Here’s another example. States are often accused of torturing political dissidents, and then using the confessions extracted under torture against them. In many cases the torture is impossible to prove, due to the lack of any physical evidence – we just have to take the victim’s word for it. Thus we again have two presumptions: the presumption of innocence, and the presumption that the regime is guilty – as there are many types of torture which leave no physical mark on the victim.

But public opinion will always favor simple solutions. People want a universal rule like “if the state is accused of using violence, it means it used violence,” or “if he was tortured, it means he is innocent.” In the absence of such simple solutions, people resort to the logic of “us and them” – they are terrorists, and we are freedom fighters. Or – he is a rapist, and we are victims.

The problem is the same with preemptive strikes: it is often hard for society to accept that the events that we have averted would have been worse than what has actually happened. After all, what has happened is a certainty, while what might happen could be just a 1% chance, or it could be more. No one would fall for the argument that “this cute puppy would have grown up into a killer dog, so we shot him to stop this happening.” We need other arguments.
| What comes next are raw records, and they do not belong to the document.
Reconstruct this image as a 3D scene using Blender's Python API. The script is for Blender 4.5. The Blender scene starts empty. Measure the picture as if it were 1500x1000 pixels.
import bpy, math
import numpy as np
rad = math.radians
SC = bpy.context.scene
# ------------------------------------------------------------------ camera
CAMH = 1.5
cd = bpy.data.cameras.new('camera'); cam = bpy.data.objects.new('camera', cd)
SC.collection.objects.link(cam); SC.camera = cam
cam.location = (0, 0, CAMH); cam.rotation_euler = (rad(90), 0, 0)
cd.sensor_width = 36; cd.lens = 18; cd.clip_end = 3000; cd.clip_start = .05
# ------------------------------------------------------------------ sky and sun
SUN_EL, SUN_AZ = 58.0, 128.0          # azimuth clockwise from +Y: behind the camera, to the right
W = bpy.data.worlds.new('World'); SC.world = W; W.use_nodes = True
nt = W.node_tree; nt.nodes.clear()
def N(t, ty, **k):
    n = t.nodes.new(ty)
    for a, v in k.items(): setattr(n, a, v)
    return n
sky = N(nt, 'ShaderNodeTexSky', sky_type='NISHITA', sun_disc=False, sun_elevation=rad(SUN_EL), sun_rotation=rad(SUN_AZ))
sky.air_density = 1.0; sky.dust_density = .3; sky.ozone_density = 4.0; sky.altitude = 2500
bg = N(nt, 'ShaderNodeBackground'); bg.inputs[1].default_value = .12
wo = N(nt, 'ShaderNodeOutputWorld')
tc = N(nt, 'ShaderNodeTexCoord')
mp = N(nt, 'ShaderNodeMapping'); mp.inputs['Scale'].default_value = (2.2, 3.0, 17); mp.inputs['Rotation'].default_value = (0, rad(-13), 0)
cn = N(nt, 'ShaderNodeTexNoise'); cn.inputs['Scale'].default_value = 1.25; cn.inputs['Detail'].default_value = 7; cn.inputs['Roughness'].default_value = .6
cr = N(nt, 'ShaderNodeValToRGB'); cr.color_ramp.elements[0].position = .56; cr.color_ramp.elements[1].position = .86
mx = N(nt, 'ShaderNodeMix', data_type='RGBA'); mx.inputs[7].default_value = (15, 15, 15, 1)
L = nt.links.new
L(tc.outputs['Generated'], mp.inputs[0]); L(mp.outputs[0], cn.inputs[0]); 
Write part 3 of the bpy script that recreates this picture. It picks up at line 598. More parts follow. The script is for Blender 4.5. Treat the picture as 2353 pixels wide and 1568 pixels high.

Especially if people generally believe that “the authorities are hiding the truth,” or if distrust of the government takes some other form, in which case the regime is inevitably assumed to be guilty: “Of course they attacked innocent civilians and then accused them of being terrorists for some political reason or other self-serving motive.” And, naturally, dead militants, or persons accused of being militants, cannot say anything – they were killed by a preemptive strike before they could launch an attack.

This article will necessarily lack a clear conclusion – as normally dilemmas of the types discussed above have specific features that allow us to make a balanced rational assessment in each case, without having to resorting to a crude rule of thumb. The present author simply wishes to draw attention to these kinds of conflicting presumptions, and point out the importance of carefully assessing the circumstances and causes in each individual case.

 Konstantin Asmolov, PhD in History, leading research fellow at the Center for Korean Studies of the Institute of the Far East at the Russian Academy of Sciences, exclusively for the online magazine “New Eastern Outlook”.